▸ YOUR OBJECTIVE: Search the material for the word "scene" and copy each line that holds it.
+++
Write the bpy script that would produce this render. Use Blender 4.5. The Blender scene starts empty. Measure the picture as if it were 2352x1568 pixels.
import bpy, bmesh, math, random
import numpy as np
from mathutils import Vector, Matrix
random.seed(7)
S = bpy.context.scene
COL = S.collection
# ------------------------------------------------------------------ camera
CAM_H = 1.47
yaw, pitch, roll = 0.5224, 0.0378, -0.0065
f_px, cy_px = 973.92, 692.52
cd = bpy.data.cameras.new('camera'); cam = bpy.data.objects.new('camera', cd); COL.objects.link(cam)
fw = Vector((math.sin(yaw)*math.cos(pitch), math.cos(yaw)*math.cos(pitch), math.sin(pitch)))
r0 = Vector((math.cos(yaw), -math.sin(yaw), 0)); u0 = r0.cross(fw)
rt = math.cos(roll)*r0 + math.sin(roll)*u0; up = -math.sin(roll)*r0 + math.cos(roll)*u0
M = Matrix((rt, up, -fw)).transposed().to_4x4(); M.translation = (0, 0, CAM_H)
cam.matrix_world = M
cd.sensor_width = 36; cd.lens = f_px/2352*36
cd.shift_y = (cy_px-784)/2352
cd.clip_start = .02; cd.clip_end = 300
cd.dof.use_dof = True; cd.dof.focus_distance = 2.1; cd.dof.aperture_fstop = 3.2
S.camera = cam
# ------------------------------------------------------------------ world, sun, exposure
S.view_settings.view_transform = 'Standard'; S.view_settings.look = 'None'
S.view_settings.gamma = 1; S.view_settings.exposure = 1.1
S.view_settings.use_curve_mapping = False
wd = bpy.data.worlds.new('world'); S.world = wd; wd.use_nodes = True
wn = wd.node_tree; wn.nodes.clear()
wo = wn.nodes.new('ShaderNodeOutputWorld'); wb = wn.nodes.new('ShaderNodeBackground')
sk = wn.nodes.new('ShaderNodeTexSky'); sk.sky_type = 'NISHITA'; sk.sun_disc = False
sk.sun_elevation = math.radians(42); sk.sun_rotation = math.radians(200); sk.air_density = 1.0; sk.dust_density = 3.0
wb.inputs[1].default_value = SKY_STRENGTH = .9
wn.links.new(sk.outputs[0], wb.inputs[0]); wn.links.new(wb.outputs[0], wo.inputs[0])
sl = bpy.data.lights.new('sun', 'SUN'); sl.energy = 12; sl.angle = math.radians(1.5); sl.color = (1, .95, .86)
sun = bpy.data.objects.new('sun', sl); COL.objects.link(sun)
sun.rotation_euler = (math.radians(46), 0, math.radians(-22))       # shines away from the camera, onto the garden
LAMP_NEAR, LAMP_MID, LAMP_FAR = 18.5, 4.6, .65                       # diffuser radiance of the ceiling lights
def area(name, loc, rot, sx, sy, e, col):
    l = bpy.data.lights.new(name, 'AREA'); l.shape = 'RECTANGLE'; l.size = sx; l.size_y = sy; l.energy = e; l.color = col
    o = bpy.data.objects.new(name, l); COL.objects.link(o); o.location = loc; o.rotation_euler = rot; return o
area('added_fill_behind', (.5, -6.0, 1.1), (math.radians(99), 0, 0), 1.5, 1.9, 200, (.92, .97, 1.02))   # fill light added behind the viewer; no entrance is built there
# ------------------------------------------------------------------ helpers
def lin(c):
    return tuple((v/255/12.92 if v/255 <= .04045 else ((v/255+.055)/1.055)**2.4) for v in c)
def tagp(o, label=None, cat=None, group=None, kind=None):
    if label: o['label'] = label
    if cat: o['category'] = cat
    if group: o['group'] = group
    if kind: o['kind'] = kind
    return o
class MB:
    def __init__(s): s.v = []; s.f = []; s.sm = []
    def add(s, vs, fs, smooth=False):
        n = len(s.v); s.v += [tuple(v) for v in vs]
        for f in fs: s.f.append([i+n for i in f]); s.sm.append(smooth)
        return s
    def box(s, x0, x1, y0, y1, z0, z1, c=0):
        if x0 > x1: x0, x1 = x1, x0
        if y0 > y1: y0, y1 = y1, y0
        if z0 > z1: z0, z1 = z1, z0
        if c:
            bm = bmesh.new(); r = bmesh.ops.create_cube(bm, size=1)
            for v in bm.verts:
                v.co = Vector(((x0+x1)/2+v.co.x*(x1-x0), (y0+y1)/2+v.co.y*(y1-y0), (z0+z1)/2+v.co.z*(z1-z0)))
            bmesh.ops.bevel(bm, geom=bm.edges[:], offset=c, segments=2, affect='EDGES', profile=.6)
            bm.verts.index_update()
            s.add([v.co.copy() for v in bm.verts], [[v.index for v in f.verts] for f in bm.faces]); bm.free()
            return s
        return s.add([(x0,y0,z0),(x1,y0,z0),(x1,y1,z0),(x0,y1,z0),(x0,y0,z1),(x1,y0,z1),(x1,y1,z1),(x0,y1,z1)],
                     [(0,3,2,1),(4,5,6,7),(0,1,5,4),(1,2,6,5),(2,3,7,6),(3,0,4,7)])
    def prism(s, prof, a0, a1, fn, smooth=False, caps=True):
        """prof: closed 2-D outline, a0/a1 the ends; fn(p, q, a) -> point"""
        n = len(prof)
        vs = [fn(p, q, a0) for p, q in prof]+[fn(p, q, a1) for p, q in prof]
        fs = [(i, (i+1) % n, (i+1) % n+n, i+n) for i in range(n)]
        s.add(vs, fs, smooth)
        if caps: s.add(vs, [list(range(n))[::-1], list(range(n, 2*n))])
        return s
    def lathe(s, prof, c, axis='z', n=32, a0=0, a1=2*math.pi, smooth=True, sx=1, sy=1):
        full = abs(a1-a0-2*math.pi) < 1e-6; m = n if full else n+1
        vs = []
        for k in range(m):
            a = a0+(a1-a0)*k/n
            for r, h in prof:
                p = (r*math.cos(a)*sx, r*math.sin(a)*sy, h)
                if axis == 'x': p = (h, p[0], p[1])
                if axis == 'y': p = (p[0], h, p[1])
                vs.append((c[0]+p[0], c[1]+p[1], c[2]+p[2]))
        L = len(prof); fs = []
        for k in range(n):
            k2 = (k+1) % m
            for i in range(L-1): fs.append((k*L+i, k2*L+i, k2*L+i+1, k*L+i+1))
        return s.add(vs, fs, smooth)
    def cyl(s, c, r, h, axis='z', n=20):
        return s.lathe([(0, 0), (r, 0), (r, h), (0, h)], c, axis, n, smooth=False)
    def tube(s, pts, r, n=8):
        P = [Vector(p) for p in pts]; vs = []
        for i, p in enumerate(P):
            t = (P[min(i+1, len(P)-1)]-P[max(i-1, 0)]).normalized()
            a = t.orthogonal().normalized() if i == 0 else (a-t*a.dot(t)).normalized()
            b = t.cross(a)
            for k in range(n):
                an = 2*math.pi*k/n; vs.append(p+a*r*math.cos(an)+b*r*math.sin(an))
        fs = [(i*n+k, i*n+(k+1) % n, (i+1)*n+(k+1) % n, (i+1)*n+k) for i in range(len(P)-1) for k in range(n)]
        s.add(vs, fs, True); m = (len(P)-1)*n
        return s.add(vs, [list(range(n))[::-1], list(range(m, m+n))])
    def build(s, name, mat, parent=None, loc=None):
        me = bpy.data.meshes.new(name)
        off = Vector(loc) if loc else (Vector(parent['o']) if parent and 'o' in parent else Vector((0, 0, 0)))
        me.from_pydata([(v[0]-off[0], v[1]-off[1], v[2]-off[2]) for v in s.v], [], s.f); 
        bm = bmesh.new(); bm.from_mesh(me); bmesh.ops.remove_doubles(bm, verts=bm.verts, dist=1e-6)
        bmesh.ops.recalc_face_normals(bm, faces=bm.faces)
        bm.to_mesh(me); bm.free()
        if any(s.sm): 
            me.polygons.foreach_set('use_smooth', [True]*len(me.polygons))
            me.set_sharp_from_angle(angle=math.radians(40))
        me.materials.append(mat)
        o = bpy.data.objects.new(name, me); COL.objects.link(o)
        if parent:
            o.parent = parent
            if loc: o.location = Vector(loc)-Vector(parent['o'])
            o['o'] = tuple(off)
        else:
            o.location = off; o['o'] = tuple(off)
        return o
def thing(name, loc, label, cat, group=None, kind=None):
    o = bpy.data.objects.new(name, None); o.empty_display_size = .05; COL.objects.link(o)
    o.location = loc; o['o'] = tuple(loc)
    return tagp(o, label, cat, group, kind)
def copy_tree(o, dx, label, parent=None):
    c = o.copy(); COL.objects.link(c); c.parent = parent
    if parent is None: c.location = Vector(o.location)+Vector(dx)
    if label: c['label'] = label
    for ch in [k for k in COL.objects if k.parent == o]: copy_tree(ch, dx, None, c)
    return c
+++
▸ ANSWER TO THE PROBLEM:
Write the bpy script that would produce this render. Use Blender 4.5. The Blender scene starts empty. Measure the picture as if it were 2352x1568 pixels.
S = bpy.context.scene